C’est le thème de Moi Christiane F. 13 ans , droguée, prostituée : l’amour. Son absence en tout cas. C’est ce qui lie tous les personnages du film, cette incapacité à exprimer, verbaliser ou acter une quelconque once d’amour. On se retrouve à devoir observer (presque anthropologiquement) une gamine croire que l’amour c’est imiter son entourage ou laisser son copain prendre sa virginité. Le sexe devient même la seule preuve amoureuse, dans le sens où le couple Christiane/Detlev ne cesse de se rassurer par le prisme du rapport pénétratif : « je t’aime puisque je ne me fais pas sodomiser par mon client » contre « je t’aime puisque la fellation c’est le maximum que je fais avec mes clients ».

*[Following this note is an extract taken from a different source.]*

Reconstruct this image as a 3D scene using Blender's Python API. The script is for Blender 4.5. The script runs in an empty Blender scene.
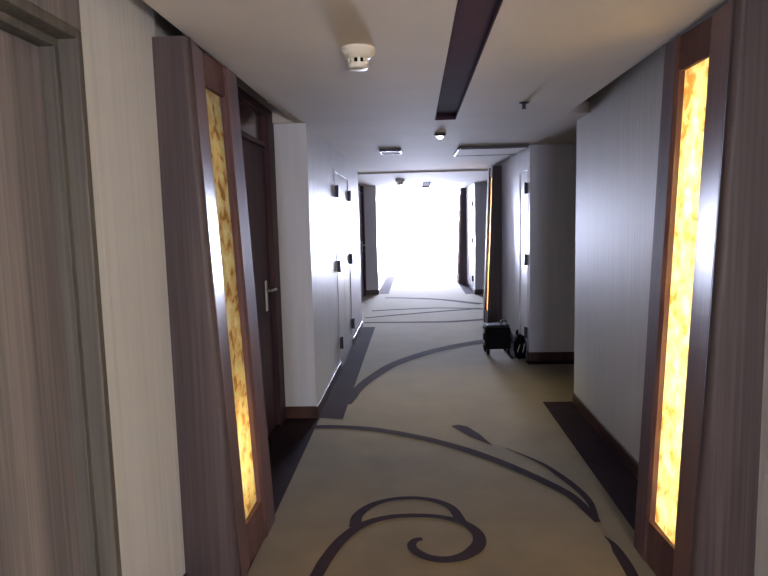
import bpy, bmesh, math, random
from mathutils import Vector, Matrix
import numpy as np

random.seed(7)
SC = bpy.context.scene
COL = SC.collection

# ------------------------------------------------------------------ camera
EYE = 1.60
F_PX = 610.0
def camera_matrix(vp=(415.5, 220.0), roll=0.024):
    u, v = vp[0] - 384, 288 - vp[1]
    c, s = math.cos(roll), math.sin(roll)
    ur, vr = u * c + v * s, -u * s + v * c
    d = Vector((ur, vr, F_PX)).normalized()
    p = math.atan2(vr, F_PX)
    up = Vector((0, math.cos(p), -math.sin(p)))
    X = d.cross(up)
    if X.x < 0:
        X = -X
    def rolled(a):                     # (right, up, forward) of the camera
        return Vector((c * a.x - s * a.y, s * a.x + c * a.y, a.z))
    X, Y, Z = rolled(X), rolled(d), rolled(up)
    right = Vector((X[0], Y[0], Z[0])); upv = Vector((X[1], Y[1], Z[1])); fwd = Vector((X[2], Y[2], Z[2]))
    m = Matrix.Identity(4)
    for i in range(3):
        m[i][0] = right[i]; m[i][1] = upv[i]; m[i][2] = -fwd[i]
    m[2][3] = EYE
    return m
cam_data = bpy.data.cameras.new('camera')
cam = bpy.data.objects.new('camera', cam_data)
COL.objects.link(cam)
cam_data.sensor_width = 36.0
cam_data.lens = F_PX / 768 * 36.0
cam_data.clip_start = 0.02
cam.matrix_world = camera_matrix()
SC.camera = cam

# ------------------------------------------------------------------ light and exposure
SC.view_settings.view_transform = 'Standard'
SC.view_settings.look = 'None'
SC.view_settings.gamma = 1.0
SC.view_settings.use_curve_mapping = False
SC.view_settings.exposure = 0.0

END_Y = 21.0
world = bpy.data.worlds.new('daylight')
SC.world = world
world.use_nodes = True
bg = world.node_tree.nodes['Background']
bg.inputs['Color'].default_value = (0.68, 0.74, 1.0, 1)
bg.inputs['Strength'].default_value = 185.0

BACK = -7.0           # the corridor goes on behind the camera; small rear opening added for fill light
RWX0, RWX1, RWZ0, RWZ1 = 0.10, 0.60, 1.20, 1.80
def portal(name, x0, x1, z0, z1, y, rx):
    l = bpy.data.lights.new(name, 'AREA')
    l.shape = 'RECTANGLE'; l.size = x1 - x0; l.size_y = z1 - z0
    l.cycles.is_portal = True
    o = bpy.data.objects.new(name, l); COL.objects.link(o)
    o.location = ((x0 + x1) / 2, y, (z0 + z1) / 2); o.rotation_euler = (rx, 0, 0)
portal('window_portal', -0.84, 1.24, 0.05, 2.3, END_Y + 0.25, -math.pi / 2)
portal('rear_fill_portal', RWX0, RWX1, RWZ0, RWZ1, BACK - 0.25, math.pi / 2)

def lamp(name, loc, energy, color, size, rot=(0, 0, 0), spread=None):
    l = bpy.data.lights.new(name, 'AREA')
    l.shape = 'DISK'; l.size = size; l.energy = energy; l.color = color
    if spread: l.spread = spread
    o = bpy.data.objects.new(name, l); COL.objects.link(o)
    o.location = loc; o.rotation_euler = rot
    return o
# unseen fill bulb added behind the camera to brighten the near walls and ceiling
wl = bpy.data.lights.new('rear_fill_bulb', 'POINT'); wl.energy = 225; wl.color = (1.0, 0.94, 0.87); wl.shadow_soft_size = 0.12
wo = bpy.data.objects.new('rear_fill_bulb', wl); COL.objects.link(wo); wo.location = (0.95, -1.3, 1.5)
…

Mais le sexe n’est pas le seul ersatz du sentiment amoureux puisque vient s’additionner la prise de drogue. Detlev jouit au bout de trois secondes, montre en main, lorsqu’il prend la virginité de Christiane qui lui a demandé d’être clean pour l’occasion. Le lendemain matin, il réveille Christiane pour un rapport cette fois-ci beaucoup plus endurant et énergique. La caméra ne nous laisse pas regarder entièrement et préfère nous montrer Axel qui vient de se piquer. Detlev a menti et s’est shooté pour avoir un rapport sexuel qu’il trouve digne. De toute manière Detlev ne cesse de mentir, à tel point qu’il s’avère être la contagion de Christiane qui copie les comportements des membres de sa tribu.

Si le film permet de décrypter de façon aussi crue ce microcosme c’est grâce à Uli Edel, dont la mise en scène a l’intelligence de ne pas subvenir à des moyens techniques grandiloquents avec des effets accélérés ou autres filtres psychédéliques. Il se permet un seul et unique ralenti placé à un moment d’une haute importance, celui où Christiane rentre pour la première fois dans la voiture d’un client. Sinon, le film s’apparente à un documentaire, la catégorie audiovisuelle qui capture le mieux la réalité. Les acteurs purement amateurs sont mal à l’aise comme les sujets d’un documentaire sur qui on braque une caméra pour la première fois.
Les grands absents du film sont les adultes, surchargés de névroses et de conflits internes, le rôle éducatif et affectif est délégué aux enfants, entre eux. Le court-circuit est alors en marche, il va se transmettre de génération en génération. Seul choix qui s’offre à une jeunesse désemparé, faire le mur. En attendant qu’un autre s’écroule.